Wait a minute…Steven Soderbergh got a crime movie out on HBO Max this year, and I only just found out about it, like, two weeks ago? The guy who directed all those Ocean’s movies (except Ocean’s 8) and Logan Lucky? And he got another all-star cast involved, led by the rather awesome Don Cheadle? You know, I had two options for Friday night: this or The Tomorrow War.
You know what? The Tomorrow War can wait. I much prefer Cheadle to Chris Pratt anyway.
Curtis (Cheadle) just got out of prison. It’s 1954, he’s in Detroit, and he needs to get out of there ASAP before someone he doesn’t want to meet finds him. Ronald (Benicio del Toro) is screwing around with his mob boss’s wife (Julia Fox). Both get what seems like a simple job from a powerbroker of some kind (Brendan Fraser): go with hotheaded Charley (Kieren Culkin) to some lowlevel corporate cog’s house and get the fellow (David Harbour) to get something from his employer’s safe, a job that should be easy since the cog is having a fling with the boss’s secretary. It’s a simple enough job, and it will get Curtis the money he needs to get as far from Detroit as he needs to before his past catches up with him.
Granted, no crime in a movie ever turns out as easy as it sounds like it should, and it isn’t long before Curtis and Ronald are on the run together, trying to find the missing documents and get them to somebody that will give them both a way out of their respective predicaments.
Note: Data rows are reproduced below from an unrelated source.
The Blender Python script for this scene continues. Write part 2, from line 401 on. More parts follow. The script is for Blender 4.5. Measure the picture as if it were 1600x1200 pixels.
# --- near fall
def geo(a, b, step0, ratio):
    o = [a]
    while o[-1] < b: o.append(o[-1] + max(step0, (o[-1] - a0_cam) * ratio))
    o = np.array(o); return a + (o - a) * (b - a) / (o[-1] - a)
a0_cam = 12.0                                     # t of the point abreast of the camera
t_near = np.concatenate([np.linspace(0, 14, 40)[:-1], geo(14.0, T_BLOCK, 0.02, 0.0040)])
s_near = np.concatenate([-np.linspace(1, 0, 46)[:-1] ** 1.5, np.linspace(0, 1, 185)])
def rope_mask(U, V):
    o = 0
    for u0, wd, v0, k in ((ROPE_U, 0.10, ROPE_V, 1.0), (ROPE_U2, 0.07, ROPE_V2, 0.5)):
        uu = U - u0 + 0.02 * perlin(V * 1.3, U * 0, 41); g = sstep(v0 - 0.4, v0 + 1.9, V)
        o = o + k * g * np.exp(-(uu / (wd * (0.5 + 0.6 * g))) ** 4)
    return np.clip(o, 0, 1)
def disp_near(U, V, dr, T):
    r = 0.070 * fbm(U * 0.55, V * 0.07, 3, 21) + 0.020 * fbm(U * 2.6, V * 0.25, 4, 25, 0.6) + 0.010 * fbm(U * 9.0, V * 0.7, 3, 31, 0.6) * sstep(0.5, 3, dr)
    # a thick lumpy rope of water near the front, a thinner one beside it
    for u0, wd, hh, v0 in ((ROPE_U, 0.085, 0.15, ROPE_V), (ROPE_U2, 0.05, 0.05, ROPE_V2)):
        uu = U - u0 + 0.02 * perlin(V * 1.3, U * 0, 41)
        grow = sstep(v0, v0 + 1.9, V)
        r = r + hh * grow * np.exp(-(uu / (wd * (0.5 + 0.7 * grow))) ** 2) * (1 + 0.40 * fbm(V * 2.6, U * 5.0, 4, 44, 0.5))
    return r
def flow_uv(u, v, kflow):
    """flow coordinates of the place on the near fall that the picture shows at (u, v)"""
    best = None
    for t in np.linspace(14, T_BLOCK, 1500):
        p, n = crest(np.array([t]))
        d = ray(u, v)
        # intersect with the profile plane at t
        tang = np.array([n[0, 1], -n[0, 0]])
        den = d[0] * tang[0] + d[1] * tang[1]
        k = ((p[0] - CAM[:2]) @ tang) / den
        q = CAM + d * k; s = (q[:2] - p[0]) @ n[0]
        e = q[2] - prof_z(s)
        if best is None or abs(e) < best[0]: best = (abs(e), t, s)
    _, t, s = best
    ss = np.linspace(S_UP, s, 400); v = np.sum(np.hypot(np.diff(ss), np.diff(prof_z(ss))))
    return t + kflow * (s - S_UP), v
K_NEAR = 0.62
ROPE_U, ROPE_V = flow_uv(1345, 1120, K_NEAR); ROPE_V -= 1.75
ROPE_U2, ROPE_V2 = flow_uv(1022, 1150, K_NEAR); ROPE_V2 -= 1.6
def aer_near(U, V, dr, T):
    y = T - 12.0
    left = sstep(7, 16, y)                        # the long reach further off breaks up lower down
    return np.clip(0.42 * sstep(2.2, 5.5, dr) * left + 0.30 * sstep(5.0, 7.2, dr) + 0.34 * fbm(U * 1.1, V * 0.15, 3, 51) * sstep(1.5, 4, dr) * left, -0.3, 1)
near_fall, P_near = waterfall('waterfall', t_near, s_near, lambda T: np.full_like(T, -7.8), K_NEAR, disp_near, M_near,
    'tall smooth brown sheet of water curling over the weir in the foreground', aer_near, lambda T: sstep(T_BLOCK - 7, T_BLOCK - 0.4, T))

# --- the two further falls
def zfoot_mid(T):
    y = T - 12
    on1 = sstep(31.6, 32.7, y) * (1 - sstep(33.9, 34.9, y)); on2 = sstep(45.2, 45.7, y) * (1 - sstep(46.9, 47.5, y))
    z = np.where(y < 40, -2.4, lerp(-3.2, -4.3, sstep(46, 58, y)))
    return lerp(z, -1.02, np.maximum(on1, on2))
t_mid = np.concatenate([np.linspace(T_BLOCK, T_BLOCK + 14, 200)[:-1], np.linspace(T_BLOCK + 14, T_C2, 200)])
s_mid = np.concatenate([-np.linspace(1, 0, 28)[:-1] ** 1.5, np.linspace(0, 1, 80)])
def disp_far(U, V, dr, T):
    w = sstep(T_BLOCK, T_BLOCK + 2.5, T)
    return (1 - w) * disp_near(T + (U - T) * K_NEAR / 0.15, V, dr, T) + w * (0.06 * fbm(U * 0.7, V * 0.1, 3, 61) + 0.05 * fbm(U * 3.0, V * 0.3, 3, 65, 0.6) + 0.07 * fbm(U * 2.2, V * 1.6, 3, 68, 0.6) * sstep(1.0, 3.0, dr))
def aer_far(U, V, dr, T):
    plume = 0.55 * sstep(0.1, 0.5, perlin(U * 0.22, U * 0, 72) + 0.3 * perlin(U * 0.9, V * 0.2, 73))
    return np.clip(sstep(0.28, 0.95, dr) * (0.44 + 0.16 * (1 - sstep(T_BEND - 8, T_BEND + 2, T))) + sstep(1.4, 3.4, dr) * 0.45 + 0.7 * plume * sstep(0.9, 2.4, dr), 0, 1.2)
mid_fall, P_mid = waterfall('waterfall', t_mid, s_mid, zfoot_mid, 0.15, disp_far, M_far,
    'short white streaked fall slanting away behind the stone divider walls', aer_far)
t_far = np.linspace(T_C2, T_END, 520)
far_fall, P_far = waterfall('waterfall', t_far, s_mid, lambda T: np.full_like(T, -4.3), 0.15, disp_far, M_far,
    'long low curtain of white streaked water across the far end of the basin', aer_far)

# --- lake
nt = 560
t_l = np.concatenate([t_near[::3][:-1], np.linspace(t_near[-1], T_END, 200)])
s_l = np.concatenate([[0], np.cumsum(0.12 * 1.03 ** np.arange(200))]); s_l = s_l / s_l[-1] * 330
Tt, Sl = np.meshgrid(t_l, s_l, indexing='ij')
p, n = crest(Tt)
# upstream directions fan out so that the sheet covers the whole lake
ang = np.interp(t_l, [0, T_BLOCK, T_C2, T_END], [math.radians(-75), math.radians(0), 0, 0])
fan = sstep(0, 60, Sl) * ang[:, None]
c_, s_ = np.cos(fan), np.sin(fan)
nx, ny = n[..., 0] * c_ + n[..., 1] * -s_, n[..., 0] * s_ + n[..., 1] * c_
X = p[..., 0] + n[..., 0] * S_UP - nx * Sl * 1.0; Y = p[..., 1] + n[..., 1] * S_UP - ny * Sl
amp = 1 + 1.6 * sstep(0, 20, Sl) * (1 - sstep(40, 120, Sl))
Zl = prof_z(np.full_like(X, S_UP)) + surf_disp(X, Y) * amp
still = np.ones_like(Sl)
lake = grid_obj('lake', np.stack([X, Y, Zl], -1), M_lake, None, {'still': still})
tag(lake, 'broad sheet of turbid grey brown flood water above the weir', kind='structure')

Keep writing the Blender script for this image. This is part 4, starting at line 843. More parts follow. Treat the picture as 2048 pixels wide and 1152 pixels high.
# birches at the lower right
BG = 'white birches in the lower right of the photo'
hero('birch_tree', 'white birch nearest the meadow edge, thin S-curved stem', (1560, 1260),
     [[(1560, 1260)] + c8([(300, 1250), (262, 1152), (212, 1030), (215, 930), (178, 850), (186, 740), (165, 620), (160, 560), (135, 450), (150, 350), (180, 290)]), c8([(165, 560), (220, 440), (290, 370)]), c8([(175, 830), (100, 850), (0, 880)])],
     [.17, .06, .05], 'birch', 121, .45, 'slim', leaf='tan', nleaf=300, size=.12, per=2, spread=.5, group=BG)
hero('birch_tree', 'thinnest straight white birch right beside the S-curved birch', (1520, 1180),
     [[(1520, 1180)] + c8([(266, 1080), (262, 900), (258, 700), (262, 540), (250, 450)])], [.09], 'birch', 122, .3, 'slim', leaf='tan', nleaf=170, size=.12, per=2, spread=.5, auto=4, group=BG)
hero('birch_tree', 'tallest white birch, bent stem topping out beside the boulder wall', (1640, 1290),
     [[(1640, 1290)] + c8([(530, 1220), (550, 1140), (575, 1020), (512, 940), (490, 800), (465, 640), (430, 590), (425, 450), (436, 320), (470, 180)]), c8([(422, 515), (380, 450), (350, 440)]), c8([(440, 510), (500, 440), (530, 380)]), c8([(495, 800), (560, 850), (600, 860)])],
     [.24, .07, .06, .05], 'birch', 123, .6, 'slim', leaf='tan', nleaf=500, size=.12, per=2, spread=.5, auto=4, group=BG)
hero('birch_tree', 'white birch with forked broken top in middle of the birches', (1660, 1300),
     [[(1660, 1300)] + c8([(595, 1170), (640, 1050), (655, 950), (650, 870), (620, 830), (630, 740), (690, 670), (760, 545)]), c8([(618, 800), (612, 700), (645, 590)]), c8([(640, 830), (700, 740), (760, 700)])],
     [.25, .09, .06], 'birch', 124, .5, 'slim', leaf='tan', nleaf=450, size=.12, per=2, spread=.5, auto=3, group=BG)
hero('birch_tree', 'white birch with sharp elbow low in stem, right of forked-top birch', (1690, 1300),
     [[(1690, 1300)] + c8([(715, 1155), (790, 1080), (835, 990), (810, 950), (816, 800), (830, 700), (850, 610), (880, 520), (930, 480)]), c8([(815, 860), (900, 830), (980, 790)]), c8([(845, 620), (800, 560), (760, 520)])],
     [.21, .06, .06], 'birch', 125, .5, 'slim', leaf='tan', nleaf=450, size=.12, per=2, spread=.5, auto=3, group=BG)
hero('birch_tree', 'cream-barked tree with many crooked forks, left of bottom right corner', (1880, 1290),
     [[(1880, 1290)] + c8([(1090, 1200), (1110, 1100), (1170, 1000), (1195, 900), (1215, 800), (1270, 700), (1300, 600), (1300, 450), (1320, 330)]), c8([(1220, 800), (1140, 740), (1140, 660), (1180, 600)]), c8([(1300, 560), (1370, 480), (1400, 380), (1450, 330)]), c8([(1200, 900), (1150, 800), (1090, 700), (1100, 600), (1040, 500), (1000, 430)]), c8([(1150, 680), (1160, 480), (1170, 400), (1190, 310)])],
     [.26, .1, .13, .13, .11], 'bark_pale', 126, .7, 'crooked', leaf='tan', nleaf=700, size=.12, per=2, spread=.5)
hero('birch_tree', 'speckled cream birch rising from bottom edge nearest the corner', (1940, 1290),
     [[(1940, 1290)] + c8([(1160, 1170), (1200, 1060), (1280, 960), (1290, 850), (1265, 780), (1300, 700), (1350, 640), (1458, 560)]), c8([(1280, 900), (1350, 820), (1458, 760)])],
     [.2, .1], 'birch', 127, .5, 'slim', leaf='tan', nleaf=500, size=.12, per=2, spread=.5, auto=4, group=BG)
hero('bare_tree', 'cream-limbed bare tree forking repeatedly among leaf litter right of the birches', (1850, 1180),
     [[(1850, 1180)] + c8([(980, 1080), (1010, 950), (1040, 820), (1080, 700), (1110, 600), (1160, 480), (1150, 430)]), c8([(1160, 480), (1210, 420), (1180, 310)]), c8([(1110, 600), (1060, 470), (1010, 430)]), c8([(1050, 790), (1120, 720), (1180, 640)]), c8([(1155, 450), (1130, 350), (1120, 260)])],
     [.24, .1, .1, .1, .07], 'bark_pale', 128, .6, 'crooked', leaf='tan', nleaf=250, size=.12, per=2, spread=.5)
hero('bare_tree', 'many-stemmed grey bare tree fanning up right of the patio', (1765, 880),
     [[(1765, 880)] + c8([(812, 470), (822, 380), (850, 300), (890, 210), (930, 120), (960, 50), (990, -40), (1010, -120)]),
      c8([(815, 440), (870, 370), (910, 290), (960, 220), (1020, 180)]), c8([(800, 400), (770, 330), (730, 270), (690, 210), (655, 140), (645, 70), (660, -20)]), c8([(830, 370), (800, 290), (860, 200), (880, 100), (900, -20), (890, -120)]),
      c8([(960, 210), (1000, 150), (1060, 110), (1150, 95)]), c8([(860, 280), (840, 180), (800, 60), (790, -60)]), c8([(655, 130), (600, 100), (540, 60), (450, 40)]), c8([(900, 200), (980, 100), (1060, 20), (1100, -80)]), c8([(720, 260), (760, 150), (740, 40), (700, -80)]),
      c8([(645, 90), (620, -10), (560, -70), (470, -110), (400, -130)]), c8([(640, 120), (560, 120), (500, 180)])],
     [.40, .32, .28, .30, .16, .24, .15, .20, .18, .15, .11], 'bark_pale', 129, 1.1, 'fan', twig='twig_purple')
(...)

Curtis is the one with the most angles here, and he’s running the show–he has no reason to trust Ronald aside from their need for mutual survival–but the thing is, when organized crime butts heads with Corporate America, particularly in the city of Detroit, things will not get any easier for anyone.
Soderbergh, working off a script from Ed Solomon, does know how to put together a very stylish crime caper. The movie functions equally adeptly as a good caper flick and a dark satire. Characters like Harbour’s Matt Wertz are not going to be getting off easy here no matter who he’s dealing with. Crime bosses like the characters played by Ray Liotta and Bill Duke are always lurking in the background, but are they the worst the city has to offer? Along the way, Soderbergh’s movie takes time to point out racial issues, the treatment of women, and corporate greed as it all relates to the plight of a handful of low and mid-level types as they try to get ahead or at least stay alive. Curtis’s ultimate goal isn’t to be the boss or be rich. He just wants enough to be able to get out of Detroit and stay out. It makes for a more modest goal, one that wouldn’t look out of place in a Coen Brothers’ movie where the best anyone can hope for is to break even. And with a charismatic actor like Cheadle in the role, it certainly helps that we can root for him without ever seeing him as a villain since, really, he doesn’t want to do more than he has to in order to leave town.
But beyond the fantastic cast and direction, the movie does have a flaw: its characters are not particularly distinctive. Harbour’s character comes closest as the guy who may be the bottom of every pile, put-upon by just about everybody, but by and large, the only real personality many of these characters have is what their actors give them. That’s where the fantastic casting comes into play so well here as well-worn (often for good reason) screen personas fill in a lot of blanks. One of the biggest criticisms about Soderbergh’s work is it is often stylish but soulless. That’s a little bit true here, but the style does carry this movie a long way. What I saw here was a good film, but maybe not quite a great one.